▶ [DATASET EXTRACT]
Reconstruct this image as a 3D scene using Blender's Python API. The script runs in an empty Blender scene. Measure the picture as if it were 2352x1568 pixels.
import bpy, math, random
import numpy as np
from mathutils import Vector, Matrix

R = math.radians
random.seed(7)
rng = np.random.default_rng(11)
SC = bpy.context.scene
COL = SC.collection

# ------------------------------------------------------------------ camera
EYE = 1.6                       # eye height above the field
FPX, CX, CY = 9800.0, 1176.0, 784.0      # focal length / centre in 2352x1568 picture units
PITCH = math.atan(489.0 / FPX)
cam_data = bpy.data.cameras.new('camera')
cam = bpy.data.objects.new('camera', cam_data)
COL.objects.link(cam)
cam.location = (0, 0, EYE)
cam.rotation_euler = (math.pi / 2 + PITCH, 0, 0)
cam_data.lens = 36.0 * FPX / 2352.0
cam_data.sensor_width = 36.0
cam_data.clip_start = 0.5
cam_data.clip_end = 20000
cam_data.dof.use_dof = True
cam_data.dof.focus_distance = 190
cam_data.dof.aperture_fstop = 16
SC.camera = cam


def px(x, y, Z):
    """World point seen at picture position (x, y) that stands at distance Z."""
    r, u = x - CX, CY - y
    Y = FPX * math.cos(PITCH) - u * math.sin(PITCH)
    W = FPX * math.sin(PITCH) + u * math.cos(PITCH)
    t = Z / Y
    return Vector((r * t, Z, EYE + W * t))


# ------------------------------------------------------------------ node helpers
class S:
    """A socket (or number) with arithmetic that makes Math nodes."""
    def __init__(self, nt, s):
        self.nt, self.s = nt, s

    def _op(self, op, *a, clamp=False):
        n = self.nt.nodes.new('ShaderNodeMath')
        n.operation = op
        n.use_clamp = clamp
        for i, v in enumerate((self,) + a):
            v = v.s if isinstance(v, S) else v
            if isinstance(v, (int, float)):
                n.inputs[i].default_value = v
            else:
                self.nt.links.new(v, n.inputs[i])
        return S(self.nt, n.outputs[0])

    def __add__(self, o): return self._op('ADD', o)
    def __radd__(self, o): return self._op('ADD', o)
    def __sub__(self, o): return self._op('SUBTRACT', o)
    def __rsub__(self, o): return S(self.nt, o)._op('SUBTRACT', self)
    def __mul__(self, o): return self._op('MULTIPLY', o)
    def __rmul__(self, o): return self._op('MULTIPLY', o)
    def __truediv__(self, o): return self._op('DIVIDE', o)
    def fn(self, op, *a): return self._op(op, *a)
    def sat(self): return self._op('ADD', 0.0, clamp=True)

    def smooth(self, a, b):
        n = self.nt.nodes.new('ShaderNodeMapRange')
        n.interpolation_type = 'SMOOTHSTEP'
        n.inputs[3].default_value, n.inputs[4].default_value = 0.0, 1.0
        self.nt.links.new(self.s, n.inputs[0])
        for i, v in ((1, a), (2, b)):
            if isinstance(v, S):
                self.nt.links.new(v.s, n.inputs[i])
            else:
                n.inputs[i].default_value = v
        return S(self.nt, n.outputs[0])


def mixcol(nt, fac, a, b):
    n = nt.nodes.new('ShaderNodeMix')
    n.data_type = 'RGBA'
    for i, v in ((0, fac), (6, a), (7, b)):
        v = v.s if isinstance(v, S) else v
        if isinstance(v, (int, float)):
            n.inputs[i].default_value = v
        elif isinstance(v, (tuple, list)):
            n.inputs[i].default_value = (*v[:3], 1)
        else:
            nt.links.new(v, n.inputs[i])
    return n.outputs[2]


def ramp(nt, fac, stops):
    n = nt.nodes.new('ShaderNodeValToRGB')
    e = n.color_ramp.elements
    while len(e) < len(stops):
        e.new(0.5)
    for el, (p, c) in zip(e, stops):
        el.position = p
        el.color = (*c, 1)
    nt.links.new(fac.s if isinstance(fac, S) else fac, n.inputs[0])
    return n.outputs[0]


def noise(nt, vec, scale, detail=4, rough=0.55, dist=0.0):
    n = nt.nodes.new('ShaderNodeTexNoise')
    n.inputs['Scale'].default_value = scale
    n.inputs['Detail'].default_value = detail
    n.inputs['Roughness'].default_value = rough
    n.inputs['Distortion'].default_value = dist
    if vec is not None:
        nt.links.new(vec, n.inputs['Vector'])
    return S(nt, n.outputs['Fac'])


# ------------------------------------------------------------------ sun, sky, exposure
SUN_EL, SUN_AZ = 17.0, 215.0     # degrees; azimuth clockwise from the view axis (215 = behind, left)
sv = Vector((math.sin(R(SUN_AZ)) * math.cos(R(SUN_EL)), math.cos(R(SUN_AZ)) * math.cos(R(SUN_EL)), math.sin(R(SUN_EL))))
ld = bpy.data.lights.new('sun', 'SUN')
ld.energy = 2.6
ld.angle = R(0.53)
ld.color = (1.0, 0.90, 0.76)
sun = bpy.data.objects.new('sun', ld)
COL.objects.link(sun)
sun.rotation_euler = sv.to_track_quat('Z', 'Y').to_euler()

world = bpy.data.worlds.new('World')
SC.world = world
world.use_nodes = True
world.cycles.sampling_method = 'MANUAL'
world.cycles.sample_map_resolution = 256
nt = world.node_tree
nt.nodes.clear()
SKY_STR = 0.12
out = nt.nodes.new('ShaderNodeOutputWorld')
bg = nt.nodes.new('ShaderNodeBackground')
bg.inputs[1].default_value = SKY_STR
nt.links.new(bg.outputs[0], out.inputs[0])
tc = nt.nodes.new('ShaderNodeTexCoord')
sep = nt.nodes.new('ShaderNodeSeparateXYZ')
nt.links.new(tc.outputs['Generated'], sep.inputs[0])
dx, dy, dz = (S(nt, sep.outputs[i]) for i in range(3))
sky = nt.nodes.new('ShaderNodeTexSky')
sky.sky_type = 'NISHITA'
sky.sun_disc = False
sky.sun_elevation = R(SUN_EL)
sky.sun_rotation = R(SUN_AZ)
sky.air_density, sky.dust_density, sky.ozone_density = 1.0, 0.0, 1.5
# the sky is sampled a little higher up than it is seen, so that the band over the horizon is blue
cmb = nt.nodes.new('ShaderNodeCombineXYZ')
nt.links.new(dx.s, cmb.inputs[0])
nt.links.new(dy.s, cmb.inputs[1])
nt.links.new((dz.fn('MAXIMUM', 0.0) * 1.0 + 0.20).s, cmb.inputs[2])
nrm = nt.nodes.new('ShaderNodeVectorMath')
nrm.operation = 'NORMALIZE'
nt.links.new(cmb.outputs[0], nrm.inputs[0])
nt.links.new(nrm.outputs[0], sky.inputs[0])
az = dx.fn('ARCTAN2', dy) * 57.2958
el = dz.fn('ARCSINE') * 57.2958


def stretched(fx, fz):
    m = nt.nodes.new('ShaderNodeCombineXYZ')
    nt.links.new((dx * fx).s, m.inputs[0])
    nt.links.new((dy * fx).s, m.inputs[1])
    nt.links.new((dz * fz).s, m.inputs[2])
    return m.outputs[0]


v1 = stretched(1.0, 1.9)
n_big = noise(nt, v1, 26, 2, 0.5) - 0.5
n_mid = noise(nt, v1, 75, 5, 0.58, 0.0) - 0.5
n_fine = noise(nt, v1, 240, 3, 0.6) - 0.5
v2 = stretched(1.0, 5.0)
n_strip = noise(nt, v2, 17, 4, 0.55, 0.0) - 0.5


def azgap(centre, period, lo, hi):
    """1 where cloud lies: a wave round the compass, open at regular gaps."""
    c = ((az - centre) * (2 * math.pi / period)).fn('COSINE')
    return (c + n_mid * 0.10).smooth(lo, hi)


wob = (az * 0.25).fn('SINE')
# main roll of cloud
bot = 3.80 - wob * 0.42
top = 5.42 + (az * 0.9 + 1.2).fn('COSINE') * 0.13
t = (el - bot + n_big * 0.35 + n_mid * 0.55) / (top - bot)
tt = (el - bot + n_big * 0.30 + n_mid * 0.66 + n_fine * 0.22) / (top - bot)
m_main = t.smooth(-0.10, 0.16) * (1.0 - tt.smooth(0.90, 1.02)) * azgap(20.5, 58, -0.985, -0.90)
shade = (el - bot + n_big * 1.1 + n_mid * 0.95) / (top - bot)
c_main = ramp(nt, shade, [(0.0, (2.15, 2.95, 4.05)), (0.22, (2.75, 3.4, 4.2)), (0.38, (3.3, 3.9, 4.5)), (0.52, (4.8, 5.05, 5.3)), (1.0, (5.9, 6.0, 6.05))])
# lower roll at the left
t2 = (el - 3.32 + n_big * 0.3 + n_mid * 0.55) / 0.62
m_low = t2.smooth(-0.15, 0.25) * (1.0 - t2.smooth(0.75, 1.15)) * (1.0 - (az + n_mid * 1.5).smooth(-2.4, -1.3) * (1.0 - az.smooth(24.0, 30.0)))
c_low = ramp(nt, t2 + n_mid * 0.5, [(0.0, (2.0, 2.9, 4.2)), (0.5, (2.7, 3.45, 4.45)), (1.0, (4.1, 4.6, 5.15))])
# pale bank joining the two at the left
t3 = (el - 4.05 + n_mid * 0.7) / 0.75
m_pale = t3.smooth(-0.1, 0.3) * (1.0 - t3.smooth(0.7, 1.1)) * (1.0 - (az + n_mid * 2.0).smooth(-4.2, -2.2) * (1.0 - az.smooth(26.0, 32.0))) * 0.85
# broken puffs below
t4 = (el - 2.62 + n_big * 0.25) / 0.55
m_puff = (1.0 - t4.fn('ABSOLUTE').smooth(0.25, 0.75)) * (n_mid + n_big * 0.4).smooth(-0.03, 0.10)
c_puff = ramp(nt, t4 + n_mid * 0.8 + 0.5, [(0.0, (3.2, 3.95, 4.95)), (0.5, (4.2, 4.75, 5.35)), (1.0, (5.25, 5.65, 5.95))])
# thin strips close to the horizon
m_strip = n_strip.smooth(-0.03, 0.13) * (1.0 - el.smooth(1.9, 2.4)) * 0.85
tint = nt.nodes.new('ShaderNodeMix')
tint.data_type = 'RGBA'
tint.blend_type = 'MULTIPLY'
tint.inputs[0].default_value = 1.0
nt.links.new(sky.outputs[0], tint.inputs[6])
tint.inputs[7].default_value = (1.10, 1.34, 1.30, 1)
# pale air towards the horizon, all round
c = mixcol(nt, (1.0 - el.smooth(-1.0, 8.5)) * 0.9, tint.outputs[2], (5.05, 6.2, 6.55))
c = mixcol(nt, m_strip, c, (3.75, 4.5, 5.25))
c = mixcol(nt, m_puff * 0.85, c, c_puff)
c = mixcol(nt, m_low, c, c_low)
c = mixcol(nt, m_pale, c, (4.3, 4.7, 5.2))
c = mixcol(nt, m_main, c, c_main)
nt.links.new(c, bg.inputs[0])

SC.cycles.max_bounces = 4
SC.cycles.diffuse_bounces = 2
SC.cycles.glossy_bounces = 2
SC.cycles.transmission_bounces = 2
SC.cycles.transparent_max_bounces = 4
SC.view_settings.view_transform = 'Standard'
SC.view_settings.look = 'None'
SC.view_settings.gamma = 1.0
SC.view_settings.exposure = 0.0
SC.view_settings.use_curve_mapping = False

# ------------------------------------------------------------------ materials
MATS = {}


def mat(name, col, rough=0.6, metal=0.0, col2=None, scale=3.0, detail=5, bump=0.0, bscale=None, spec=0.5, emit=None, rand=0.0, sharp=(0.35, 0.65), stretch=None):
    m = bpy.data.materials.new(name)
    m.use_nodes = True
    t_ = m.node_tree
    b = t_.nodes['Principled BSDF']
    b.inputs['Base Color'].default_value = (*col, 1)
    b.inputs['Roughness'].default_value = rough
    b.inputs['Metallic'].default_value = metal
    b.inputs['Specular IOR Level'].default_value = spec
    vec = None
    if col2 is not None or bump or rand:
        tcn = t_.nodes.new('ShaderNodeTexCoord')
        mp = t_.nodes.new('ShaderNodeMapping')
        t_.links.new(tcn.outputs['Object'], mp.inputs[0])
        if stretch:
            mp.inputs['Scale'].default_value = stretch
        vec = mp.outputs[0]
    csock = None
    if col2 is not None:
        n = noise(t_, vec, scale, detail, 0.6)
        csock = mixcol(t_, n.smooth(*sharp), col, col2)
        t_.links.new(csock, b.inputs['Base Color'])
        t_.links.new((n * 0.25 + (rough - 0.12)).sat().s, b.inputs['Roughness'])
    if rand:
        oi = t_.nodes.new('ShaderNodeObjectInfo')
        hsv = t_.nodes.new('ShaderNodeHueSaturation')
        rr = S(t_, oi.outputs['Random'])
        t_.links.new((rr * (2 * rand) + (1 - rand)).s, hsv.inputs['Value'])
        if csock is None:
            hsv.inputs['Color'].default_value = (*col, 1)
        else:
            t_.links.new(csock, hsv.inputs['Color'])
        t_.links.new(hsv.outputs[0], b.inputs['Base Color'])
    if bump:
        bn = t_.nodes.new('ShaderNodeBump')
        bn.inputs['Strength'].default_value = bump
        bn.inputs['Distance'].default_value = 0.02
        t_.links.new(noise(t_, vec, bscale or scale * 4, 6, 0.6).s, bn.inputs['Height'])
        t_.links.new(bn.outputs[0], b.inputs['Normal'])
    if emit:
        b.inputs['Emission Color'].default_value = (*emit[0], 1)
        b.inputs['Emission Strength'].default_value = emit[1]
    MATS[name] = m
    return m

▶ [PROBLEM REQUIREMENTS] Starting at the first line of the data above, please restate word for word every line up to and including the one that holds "COL = SC.collection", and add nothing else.

▶ [COMPLETE ANSWER]
Reconstruct this image as a 3D scene using Blender's Python API. The script runs in an empty Blender scene. Measure the picture as if it were 2352x1568 pixels.
import bpy, math, random
import numpy as np
from mathutils import Vector, Matrix

R = math.radians
random.seed(7)
rng = np.random.default_rng(11)
SC = bpy.context.scene
COL = SC.collection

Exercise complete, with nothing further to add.